Refined numerical simulation of signal propagation in soils for wireless underground sensor networks

Wireless underground sensor networks (WUSN) have promising applications in the field of underground structural health monitoring. Signal path loss prediction is a great challenge in the design and onsite installation of WUSN. Existing wireless signal propagation models cannot well predict the total path loss due to the neglection of node detailed structure. This paper develops a numerical model in FEKO to simulate the signal propagation in soils considering the detailed structure of buried sensor node including linear shaped antenna, coaxial feeder, batteries and protecting PVC box. The developed numerical model is validated using the Friis equation in free space and results of outdoor signal propagation experiments.

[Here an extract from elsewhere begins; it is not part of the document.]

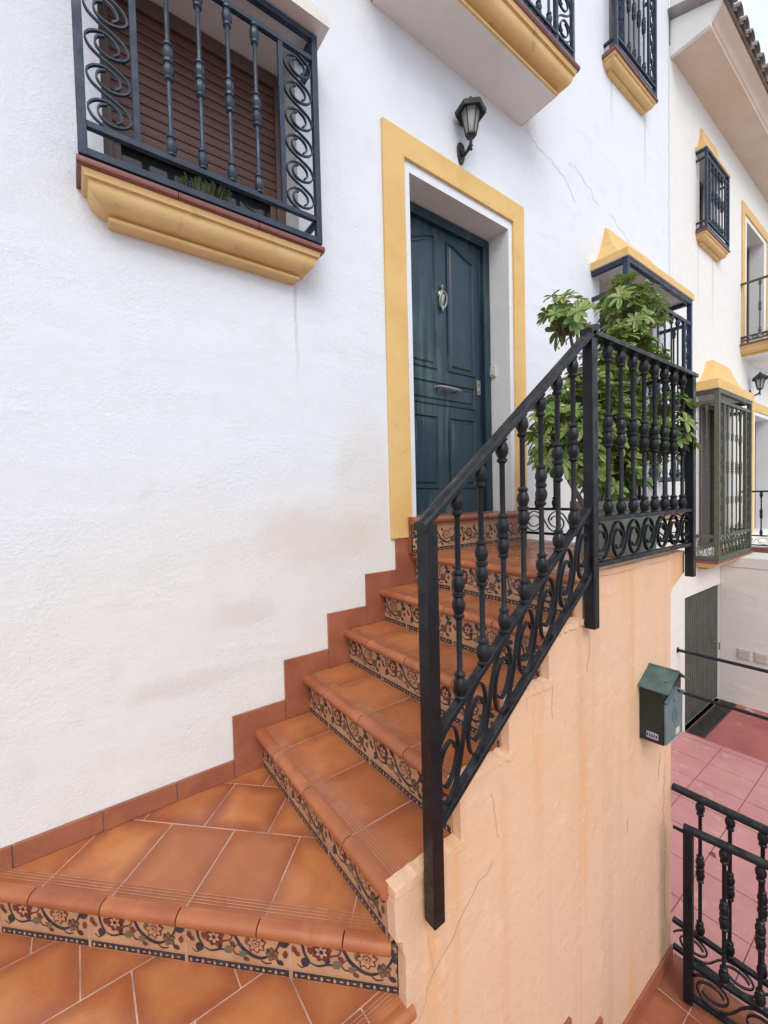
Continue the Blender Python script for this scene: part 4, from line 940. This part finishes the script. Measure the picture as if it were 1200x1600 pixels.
# ------------------------------------------------------------------ planter and variegated shrub
pt = thing('planter_trough', (2.25, -.80, TZ[4]), 'grey-green planter trough on the landing behind the railing', 'planter')
m_ = MB(); px0, px1, py0, py1, pz0, pz1 = 2.20, 2.70, -.98, -.70, TZ[4] + .001, -.045
def rr(i, z): return [(px0 + i, py0 + i, z), (px1 - i, py0 + i, z), (px1 - i, py1 - i, z), (px0 + i, py1 - i, z)]
m_.rings([rr(.035, pz0), rr(.006, pz1 - .045), rr(-.006, pz1 - .044), rr(-.006, pz1), rr(.010, pz1), rr(.016, pz1 - .05)], 0, True, True, False); m_.build('trough', 'trough', pt, smooth=0, bevel=.004)
m_ = MB(); m_.face([p for p in rr(.015, pz1 - .04)]); m_.build('soil', 'soil', pt, smooth=0)
sh = thing('variegated_shrub', (2.25, -.80, pz1 - .04), 'leafy variegated umbrella shrub growing through the landing railing', 'shrub')
def leaflet(mb, base, d, up, L, w, droop):
    d = Vector(d).normalized(); side = d.cross(Vector(up))
    if side.length < .05: side = d.cross(Vector((1, .2, 0)))
    side.normalize(); nrm = side.cross(d).normalized(); rows = []
    for t, ww in ((0, .12), (.22, .55), (.5, .95), (.78, 1.0), (.93, .6), (1.0, .12)):
        c = Vector(base) + d * (L * t) - Vector((0, 0, 1)) * (droop * L * t * t); fold = nrm * (w * .22 * ww)
        rows.append((c - side * (w * ww * .5) + fold, c, c + side * (w * ww * .5) + fold, t))
    i = len(mb.v)
    for a, b, c, t in rows: mb.v += [tuple(a), tuple(b), tuple(c)]
    for j in range(len(rows) - 1):
        for k in (0, 1):
            a = i + j * 3 + k; mb.f.append([a, a + 1, a + 4, a + 3]); mb.m.append(0); u0, u1 = k * .5, k * .5 + .5; mb.uv.append([(u0, rows[j][3]), (u1, rows[j][3]), (u1, rows[j + 1][3]), (u0, rows[j + 1][3])])
fol = MB(); stm = MB(); r5 = random.Random(11)
def rosette(c, outd, size):
    outd = Vector(outd).normalized(); a = outd.orthogonal().normalized(); b = outd.cross(a); n = r5.choice((6, 7, 7, 8)); ph = r5.random() * 6.28
    for i in range(n):
        t = ph + 2 * math.pi * i / n + r5.uniform(-.15, .15); dirv = (a * math.cos(t) + b * math.sin(t)) * 1.0 + outd * r5.uniform(.05, .5)
        leaflet(fol, Vector(c), dirv, outd, size * r5.uniform(.75, 1.15), size * r5.uniform(.32, .42), r5.uniform(.05, .42))
CL = [((2.66, -.82, 1.04), (.27, .14, .22), 90), ((2.86, -.80, 1.17), (.11, .09, .09), 12), ((2.00, -.80, .88), (.17, .10, .11), 30), ((2.36, -.78, .36), (.36, .20, .30), 190), ((2.12, -.78, .34), (.24, .18, .28), 85), ((2.66, -.98, .36), (.15, .14, .22), 60), ((2.38, -.84, .10), (.30, .14, .12), 50), ((2.02, -.74, .30), (.18, .14, .22), 36), ((2.48, -.80, .66), (.22, .14, .16), 30), ((2.22, -.78, .62), (.12, .1, .12), 18), ((2.54, -.82, .80), (.22, .13, .15), 46), ((2.78, -.84, .80), (.12, .1, .14), 18)]
for c, rad, n in CL:
    for i in range(n):
        while True:
            v = Vector((r5.uniform(-1, 1), r5.uniform(-1, 1), r5.uniform(-1, 1)))
            if .12 < v.length < 1: break
        p = Vector(c) + Vector((v.x * rad[0], v.y * rad[1], v.z * rad[2]))
        if p.y > -.12: p.y = -.12 - r5.random() * .1
        o = (v * .8 + Vector((r5.uniform(-.3, .3), r5.uniform(-.3, .3), .55))).normalized()
        sz = r5.uniform(.046, .080); rosette(p, o, sz)
        q_ = p - o * r5.uniform(.06, .11); stm.tube([p, q_, q_ - Vector((0, 0, .05)) + (Vector(c) - q_) * .25], [.0022, .003, .0035], 5)
for bx_, top_, via in ((2.38, (2.64, -.80, 1.05), (2.38, -.80, .45)), (2.34, (2.78, -.80, 1.16), (2.44, -.78, .55)), (2.30, (2.0, -.80, .88), (2.16, -.80, .42)), (2.42, (2.72, -.92, .40), (2.52, -.82, .15)), (2.22, (2.10, -.78, .52), (2.12, -.78, .2)), (2.36, (2.36, -.74, .60), (2.36, -.78, .25)), (2.18, (2.0, -.74, .35), (2.02, -.78, .1))):
    P = catmull([(bx_, -.81, pz1 - .06), via, tuple((Vector(via) + Vector(top_)) / 2 + Vector((.02, .01, .02))), top_], 5); n = len(P)
    stm.tube(P, [.015 - .010 * i / n for i in range(n)], 8)
stm.build('stem', 'bark', sh); fol.build('foliage', 'leaf', sh, smooth=60)
# small plant in the window
wp = thing('window_plant', (.50, -.03, 1.213), 'small grey-green herb in a pot on the window sill behind the grille', 'plant')
m_ = MB(); m_.lathe((.50, -.04, 1.2135), [(.035, 0), (.045, .05), (.048, .05), (.048, .06), (.040, .06)], 14); m_.build('pot', 'silltile', wp)
m_ = MB(); r6 = random.Random(4)
for i in range(260):
    a = r6.random() * 6.28; rr_ = r6.random() ** .5 * .075; p = Vector((.50 + rr_ * math.cos(a) * 1.3, -.045 + rr_ * math.sin(a) * .7, 1.275 + r6.random() * .04)); d = Vector((math.cos(a) * .6, math.sin(a) * .5, 1 + r6.random()))
    leaflet(m_, p, d, (0, 0, 1), r6.uniform(.035, .065), .009, .3)
m_.build('foliage', 'herb', wp, smooth=60)
# dry leaves on the paving
r8 = random.Random(9)
for i, (x, y) in enumerate(((3.25, -1.18), (3.62, -1.58), (4.05, -.85))):
    m_ = MB(); a = r8.random() * 6.28; leaflet(m_, (x, y, G + .034), (math.cos(a), math.sin(a), .12), (0, 0, 1), .06, .03, .1)
    tag(m_.build('dry_leaf', 'deadleaf'), 'small dry brown leaf lying on the pink paving', 'leaf', 'dry leaves on the pink paving')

Compared to analytical propagation models, the developed numerical model can well consider the path loss induced by sensor node itself. The proposed numerical model is able to simulate the signal propagation in heterogeneous soils. Signal path loss fluctuates in heterogeneous soils due to the coupling of direct, reflected and refracted waves. Parametric studies are conducted to investigate the effects of soil properties, signal frequency, node orientation and soil heterogeneity on total path loss. An optimal frequency foptimal exists to minimize the signal path loss and foptimal is in the range of 0.56-0.65 GHz for the node in this paper.